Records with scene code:
____

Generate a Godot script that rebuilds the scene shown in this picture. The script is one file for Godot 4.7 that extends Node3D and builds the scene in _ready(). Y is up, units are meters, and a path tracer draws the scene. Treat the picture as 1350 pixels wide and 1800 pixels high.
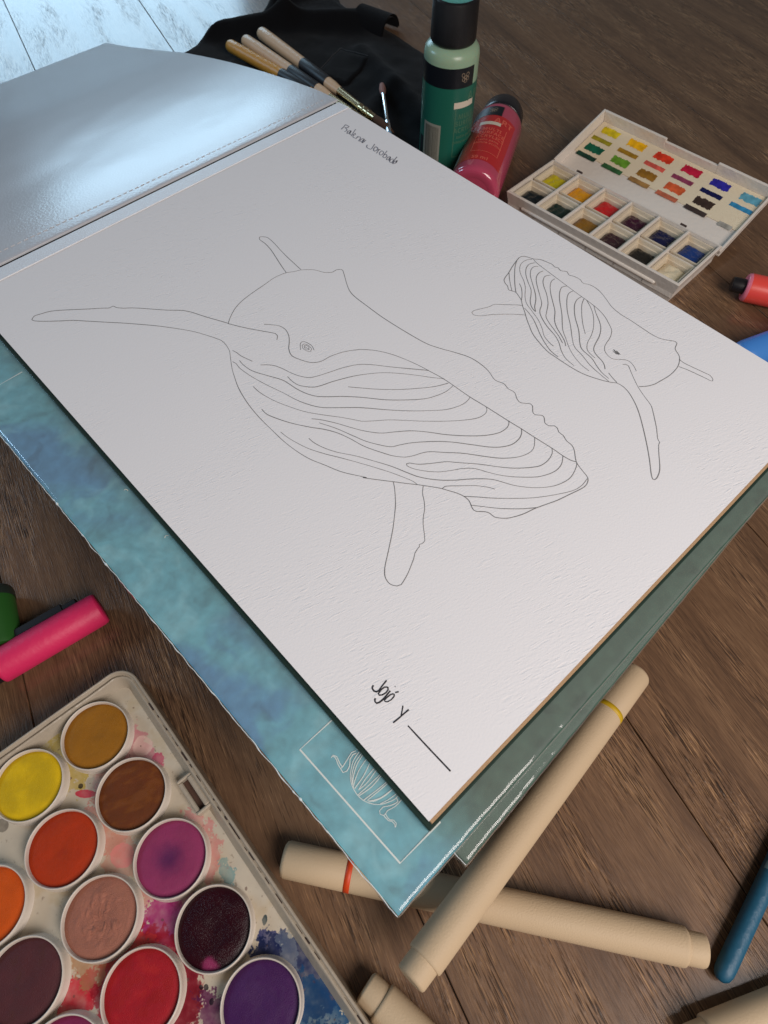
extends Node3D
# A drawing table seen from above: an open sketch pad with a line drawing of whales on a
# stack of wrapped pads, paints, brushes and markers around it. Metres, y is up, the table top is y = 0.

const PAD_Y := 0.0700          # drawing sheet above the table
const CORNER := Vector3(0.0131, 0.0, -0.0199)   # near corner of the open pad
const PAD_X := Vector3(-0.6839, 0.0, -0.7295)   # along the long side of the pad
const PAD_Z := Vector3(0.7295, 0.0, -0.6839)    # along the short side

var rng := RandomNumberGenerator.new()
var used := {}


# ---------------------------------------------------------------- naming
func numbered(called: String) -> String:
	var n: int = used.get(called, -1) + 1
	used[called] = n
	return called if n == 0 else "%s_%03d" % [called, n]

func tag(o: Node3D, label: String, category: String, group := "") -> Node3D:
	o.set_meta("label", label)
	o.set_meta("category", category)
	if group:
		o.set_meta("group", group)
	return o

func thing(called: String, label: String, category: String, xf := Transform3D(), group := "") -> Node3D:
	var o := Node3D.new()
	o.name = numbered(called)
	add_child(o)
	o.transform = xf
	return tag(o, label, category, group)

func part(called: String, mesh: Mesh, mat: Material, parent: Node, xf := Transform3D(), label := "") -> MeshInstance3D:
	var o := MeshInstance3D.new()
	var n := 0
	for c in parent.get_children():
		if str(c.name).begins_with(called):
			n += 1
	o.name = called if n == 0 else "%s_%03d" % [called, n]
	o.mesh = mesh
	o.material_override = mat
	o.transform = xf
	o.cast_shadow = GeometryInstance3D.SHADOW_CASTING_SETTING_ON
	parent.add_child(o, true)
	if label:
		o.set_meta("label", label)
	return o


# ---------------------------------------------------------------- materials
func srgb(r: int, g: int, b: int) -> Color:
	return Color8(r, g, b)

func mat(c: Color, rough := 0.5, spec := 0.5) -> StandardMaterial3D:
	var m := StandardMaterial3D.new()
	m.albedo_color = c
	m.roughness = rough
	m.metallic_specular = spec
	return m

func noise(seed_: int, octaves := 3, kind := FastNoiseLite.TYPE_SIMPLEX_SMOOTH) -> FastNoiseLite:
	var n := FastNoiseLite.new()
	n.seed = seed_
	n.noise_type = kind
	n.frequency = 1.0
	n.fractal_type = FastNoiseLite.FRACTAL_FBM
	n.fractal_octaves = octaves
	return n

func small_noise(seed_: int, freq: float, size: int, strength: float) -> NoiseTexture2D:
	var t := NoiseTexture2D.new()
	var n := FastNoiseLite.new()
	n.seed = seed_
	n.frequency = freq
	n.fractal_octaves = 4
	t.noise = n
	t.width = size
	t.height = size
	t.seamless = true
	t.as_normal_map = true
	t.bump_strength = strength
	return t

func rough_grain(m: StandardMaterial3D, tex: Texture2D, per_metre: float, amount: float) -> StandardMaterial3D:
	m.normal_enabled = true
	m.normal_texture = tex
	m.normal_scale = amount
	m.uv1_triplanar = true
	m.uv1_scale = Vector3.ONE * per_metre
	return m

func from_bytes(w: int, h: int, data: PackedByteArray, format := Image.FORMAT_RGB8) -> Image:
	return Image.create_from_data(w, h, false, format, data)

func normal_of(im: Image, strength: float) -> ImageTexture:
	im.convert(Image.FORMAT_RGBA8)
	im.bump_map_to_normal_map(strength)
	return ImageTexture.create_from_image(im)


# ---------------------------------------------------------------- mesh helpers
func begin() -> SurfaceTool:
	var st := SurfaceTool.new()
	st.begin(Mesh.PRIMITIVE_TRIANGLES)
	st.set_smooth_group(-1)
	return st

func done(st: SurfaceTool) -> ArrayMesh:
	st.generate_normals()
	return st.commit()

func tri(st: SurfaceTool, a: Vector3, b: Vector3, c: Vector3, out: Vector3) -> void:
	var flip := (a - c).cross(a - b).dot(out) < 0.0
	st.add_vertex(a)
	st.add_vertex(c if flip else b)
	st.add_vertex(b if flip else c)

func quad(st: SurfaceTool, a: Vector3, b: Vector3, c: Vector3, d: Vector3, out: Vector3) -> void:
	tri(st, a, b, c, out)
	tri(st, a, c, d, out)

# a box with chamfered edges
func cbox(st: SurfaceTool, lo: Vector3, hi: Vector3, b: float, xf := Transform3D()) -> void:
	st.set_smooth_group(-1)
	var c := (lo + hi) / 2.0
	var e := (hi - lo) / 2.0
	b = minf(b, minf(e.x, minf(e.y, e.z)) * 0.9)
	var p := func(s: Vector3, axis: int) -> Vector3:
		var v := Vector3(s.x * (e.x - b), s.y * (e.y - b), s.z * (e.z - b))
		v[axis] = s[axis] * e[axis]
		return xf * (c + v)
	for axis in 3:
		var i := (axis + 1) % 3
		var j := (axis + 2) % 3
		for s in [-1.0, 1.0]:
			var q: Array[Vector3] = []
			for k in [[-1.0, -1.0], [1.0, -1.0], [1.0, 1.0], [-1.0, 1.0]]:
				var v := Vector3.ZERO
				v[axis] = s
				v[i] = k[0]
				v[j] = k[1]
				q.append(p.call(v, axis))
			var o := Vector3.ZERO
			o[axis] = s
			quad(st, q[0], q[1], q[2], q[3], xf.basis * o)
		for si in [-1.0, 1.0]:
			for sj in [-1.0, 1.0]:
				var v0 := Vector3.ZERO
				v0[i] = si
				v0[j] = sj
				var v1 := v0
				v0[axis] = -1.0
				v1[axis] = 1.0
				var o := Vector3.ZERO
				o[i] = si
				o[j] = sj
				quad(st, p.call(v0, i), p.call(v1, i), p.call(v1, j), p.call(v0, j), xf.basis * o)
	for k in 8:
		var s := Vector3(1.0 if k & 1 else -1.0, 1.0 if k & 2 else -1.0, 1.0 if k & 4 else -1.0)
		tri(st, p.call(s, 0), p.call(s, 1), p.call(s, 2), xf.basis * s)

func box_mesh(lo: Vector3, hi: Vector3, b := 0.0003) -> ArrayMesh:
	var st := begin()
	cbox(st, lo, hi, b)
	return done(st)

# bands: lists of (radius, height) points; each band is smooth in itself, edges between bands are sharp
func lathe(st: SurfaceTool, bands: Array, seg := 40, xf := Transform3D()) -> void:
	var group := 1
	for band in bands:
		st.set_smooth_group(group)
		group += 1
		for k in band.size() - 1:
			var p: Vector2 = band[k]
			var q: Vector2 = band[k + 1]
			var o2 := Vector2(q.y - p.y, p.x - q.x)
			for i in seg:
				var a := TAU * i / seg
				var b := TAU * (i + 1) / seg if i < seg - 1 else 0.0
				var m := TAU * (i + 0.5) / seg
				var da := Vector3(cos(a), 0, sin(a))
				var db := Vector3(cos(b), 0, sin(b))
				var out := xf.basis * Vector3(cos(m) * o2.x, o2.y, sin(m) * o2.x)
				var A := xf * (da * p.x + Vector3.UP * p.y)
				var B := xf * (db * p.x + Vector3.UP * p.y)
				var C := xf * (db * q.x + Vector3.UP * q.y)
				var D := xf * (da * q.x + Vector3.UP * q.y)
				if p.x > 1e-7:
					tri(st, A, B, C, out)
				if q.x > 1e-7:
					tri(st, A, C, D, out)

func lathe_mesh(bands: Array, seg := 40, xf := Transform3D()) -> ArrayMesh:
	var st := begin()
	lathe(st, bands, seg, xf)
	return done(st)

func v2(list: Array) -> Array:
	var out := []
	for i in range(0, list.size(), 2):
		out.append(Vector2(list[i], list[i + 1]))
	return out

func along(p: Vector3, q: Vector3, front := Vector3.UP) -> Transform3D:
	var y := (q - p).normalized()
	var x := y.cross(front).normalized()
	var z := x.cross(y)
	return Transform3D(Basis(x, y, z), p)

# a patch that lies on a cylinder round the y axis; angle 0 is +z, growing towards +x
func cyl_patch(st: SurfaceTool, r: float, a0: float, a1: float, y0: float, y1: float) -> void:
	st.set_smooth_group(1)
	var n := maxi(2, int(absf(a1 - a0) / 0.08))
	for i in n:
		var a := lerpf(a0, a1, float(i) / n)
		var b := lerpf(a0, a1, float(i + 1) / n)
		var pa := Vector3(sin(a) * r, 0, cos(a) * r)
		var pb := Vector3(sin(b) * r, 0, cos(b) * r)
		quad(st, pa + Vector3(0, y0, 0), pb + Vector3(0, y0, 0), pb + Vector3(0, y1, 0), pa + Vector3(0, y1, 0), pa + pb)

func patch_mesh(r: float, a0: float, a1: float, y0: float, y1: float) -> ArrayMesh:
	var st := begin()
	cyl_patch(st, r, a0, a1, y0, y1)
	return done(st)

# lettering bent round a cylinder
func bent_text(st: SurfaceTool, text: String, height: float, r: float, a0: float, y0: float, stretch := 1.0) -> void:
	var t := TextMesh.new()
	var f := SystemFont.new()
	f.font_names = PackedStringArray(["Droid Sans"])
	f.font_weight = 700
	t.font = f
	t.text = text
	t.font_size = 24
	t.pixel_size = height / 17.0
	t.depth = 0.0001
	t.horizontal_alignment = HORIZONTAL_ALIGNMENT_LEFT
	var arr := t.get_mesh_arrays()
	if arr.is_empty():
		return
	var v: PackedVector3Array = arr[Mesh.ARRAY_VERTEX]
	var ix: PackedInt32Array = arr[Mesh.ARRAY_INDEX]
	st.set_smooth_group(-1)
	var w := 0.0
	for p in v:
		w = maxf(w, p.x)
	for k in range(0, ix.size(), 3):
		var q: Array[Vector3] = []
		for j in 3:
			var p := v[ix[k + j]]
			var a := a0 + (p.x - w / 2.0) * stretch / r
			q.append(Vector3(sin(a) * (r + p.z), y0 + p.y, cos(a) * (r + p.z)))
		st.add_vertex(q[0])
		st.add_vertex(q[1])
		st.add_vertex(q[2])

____

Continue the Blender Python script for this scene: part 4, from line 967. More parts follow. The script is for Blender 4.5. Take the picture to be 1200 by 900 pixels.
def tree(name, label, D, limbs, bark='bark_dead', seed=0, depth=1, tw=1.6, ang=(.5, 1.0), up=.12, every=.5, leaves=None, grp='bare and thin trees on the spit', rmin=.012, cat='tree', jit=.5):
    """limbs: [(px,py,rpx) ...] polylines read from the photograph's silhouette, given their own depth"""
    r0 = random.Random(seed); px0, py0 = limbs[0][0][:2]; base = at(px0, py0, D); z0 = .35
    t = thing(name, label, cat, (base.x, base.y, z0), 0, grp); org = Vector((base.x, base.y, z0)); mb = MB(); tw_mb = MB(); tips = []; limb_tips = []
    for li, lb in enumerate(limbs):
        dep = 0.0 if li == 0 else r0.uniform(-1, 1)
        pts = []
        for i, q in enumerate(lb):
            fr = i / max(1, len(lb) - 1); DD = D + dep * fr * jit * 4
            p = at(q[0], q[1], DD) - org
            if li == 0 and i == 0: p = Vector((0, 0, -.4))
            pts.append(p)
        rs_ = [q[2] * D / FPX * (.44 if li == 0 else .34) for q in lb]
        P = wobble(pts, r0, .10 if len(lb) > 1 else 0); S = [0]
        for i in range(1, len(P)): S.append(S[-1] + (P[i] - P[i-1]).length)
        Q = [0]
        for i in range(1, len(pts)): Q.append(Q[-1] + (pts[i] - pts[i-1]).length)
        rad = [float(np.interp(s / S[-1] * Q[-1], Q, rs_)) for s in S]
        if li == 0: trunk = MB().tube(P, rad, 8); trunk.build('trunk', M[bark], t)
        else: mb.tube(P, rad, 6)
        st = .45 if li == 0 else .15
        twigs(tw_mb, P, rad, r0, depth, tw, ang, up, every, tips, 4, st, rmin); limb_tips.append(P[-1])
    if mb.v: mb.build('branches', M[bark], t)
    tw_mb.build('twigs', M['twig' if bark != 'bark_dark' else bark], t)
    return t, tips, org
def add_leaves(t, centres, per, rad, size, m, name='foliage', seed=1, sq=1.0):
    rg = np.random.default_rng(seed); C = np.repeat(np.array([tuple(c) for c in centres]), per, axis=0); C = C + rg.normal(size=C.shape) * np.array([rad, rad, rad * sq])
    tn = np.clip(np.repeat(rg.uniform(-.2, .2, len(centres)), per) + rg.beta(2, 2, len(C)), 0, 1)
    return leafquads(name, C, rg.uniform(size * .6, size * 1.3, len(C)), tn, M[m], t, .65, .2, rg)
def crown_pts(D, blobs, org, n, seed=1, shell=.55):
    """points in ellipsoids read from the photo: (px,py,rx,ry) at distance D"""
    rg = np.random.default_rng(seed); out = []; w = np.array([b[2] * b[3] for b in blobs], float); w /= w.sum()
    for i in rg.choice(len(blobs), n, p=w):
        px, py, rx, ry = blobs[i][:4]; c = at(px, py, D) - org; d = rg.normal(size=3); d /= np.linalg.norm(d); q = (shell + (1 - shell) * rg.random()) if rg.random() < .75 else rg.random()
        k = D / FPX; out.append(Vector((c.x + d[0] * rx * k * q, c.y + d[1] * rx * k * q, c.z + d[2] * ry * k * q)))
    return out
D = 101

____

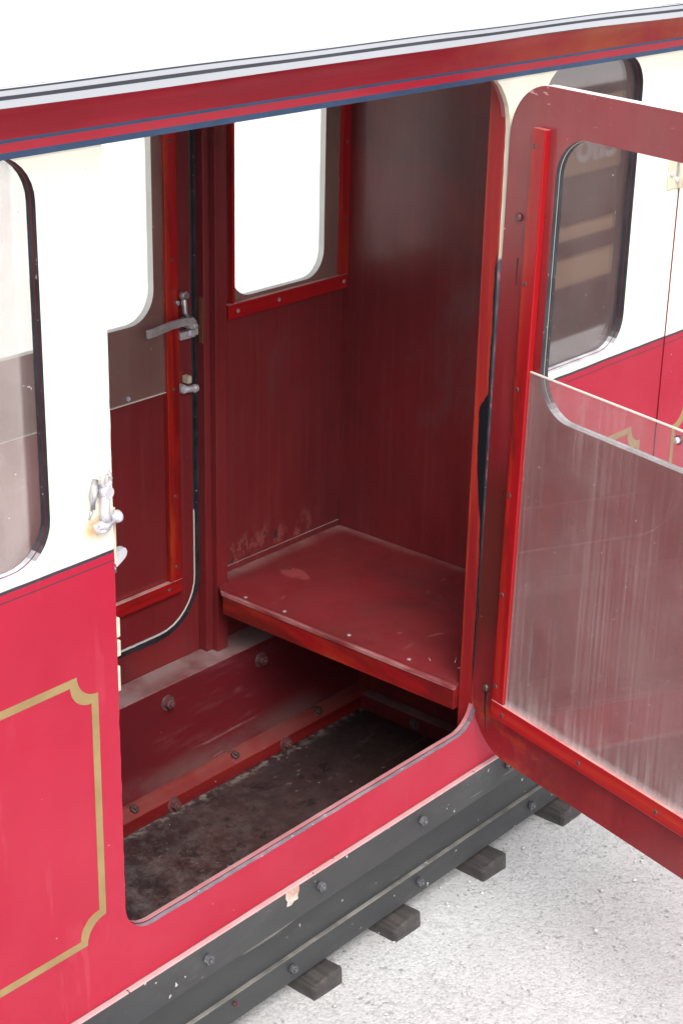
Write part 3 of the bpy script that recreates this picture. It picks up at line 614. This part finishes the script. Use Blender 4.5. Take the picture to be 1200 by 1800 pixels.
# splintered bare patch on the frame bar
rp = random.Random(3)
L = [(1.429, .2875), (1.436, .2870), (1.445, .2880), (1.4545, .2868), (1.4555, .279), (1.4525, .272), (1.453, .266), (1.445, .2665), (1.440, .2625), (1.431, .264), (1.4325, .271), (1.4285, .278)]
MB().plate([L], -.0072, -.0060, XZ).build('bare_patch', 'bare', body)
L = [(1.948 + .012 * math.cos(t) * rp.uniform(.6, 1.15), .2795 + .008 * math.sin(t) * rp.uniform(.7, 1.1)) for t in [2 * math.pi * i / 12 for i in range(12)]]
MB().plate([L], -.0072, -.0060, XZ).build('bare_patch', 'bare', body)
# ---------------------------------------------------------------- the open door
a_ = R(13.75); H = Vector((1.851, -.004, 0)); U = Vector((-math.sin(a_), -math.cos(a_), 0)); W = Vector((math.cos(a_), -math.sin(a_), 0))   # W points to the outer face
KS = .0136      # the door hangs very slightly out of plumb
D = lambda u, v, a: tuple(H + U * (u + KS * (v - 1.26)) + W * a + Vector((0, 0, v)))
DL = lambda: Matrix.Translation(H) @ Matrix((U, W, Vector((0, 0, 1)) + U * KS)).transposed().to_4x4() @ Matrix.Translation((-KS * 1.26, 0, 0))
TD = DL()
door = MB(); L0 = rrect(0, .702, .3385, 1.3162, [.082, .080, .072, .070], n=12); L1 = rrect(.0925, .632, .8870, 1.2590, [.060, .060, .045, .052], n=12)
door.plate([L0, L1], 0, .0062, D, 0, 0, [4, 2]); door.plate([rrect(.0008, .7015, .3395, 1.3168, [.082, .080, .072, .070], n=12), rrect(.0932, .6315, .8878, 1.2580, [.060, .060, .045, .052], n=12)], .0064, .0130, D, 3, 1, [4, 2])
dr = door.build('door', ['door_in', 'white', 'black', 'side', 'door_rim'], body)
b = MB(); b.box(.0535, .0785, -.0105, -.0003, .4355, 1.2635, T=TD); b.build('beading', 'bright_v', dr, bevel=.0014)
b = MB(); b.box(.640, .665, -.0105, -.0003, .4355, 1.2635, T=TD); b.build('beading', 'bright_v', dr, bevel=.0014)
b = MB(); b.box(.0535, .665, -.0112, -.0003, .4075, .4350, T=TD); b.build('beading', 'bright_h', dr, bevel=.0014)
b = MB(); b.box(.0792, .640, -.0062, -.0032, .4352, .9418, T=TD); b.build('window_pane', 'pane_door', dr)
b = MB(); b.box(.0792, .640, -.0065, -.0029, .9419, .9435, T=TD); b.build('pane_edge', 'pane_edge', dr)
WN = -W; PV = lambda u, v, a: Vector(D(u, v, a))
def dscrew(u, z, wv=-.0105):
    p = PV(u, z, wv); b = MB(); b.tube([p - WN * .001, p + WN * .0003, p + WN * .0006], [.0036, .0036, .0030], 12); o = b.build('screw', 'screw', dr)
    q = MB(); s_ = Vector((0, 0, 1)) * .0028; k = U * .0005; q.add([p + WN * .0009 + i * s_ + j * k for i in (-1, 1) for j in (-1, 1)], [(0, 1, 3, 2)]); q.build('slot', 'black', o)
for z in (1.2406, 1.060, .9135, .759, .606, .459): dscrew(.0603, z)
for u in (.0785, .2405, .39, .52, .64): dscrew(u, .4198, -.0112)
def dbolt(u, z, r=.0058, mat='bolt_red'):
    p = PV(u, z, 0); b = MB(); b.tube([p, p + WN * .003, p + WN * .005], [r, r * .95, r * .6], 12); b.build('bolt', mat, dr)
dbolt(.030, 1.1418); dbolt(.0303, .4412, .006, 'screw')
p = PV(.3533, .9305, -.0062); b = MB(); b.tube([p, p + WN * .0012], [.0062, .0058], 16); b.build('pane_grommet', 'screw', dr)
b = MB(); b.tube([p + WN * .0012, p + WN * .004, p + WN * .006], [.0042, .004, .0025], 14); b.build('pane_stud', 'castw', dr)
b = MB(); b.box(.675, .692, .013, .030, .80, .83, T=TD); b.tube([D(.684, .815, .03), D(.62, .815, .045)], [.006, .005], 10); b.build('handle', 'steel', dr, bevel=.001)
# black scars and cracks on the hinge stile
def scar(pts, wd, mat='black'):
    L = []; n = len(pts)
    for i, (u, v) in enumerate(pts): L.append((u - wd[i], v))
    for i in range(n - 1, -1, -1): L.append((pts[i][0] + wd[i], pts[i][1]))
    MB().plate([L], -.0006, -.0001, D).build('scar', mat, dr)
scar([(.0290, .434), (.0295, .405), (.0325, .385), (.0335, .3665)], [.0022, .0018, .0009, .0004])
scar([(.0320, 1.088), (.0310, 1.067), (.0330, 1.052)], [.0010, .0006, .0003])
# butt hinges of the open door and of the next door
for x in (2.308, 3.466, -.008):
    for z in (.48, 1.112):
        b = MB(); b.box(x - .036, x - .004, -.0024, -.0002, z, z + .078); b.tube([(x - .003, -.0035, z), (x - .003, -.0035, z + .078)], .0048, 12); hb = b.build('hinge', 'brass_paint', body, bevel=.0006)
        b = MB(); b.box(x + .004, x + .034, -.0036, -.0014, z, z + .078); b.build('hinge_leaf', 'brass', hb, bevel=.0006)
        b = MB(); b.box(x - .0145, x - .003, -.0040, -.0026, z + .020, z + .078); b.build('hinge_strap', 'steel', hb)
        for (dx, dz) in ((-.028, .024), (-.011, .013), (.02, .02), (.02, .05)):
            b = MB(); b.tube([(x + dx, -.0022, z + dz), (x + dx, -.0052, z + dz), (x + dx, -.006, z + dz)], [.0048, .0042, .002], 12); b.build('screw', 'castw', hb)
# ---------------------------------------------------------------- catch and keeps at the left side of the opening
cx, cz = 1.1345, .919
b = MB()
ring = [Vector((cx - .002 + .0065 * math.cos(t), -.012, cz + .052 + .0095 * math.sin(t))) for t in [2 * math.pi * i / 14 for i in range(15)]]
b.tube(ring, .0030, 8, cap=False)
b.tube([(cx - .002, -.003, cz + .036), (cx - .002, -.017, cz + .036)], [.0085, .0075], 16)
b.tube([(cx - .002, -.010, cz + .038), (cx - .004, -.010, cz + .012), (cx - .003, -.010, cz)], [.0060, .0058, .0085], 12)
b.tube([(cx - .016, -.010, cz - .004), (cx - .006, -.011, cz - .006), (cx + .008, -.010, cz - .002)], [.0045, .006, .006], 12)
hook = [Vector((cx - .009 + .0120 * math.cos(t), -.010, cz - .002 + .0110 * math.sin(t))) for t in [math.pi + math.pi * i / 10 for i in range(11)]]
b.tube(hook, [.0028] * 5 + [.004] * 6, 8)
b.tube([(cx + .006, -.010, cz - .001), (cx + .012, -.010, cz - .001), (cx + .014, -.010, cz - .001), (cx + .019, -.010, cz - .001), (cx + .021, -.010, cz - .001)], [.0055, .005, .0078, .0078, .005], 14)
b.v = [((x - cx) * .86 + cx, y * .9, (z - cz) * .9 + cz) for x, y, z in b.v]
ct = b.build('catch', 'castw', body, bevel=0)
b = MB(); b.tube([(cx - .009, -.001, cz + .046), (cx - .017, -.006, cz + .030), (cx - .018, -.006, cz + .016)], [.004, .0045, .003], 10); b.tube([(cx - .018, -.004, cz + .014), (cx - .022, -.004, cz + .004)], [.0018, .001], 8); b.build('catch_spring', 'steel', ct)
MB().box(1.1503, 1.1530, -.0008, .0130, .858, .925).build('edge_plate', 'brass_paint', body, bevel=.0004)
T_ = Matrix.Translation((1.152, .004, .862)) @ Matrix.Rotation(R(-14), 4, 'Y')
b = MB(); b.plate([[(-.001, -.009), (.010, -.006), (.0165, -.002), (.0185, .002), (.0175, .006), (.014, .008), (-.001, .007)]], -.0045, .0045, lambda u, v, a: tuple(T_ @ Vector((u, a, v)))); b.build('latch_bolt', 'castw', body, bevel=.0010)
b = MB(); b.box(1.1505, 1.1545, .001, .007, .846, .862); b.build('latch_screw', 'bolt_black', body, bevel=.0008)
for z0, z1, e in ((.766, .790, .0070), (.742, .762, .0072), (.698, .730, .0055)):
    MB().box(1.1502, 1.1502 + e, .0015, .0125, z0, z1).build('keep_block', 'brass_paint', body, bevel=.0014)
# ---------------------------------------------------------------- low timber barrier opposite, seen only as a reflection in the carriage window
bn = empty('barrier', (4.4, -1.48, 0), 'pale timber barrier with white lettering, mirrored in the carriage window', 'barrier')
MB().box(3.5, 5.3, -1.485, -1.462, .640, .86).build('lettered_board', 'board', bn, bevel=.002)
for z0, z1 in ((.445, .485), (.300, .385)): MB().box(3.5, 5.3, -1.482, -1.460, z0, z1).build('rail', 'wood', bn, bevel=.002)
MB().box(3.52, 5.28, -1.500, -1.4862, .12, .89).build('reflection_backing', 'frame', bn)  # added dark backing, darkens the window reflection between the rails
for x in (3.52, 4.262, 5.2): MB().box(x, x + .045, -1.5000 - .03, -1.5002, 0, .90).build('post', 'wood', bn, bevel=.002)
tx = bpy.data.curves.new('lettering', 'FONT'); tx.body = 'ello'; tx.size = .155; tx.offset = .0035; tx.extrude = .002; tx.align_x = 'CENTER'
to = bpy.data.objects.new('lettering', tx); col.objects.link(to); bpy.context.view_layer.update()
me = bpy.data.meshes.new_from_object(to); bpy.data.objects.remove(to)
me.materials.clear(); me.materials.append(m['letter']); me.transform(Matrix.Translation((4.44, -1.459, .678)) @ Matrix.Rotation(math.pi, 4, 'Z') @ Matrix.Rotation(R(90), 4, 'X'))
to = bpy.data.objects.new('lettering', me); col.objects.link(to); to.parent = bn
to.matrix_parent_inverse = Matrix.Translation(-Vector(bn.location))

____

EXERCISE BRIEF —
Which lines contain the word "that"? Copy each one.

REPLY —
Generate a Godot script that rebuilds the scene shown in this picture. The script is one file for Godot 4.7 that extends Node3D and builds the scene in _ready(). Y is up, units are meters, and a path tracer draws the scene. Treat the picture as 1350 pixels wide and 1800 pixels high.
# a patch that lies on a cylinder round the y axis; angle 0 is +z, growing towards +x
Write part 3 of the bpy script that recreates this picture. It picks up at line 614. This part finishes the script. Use Blender 4.5. Take the picture to be 1200 by 1800 pixels.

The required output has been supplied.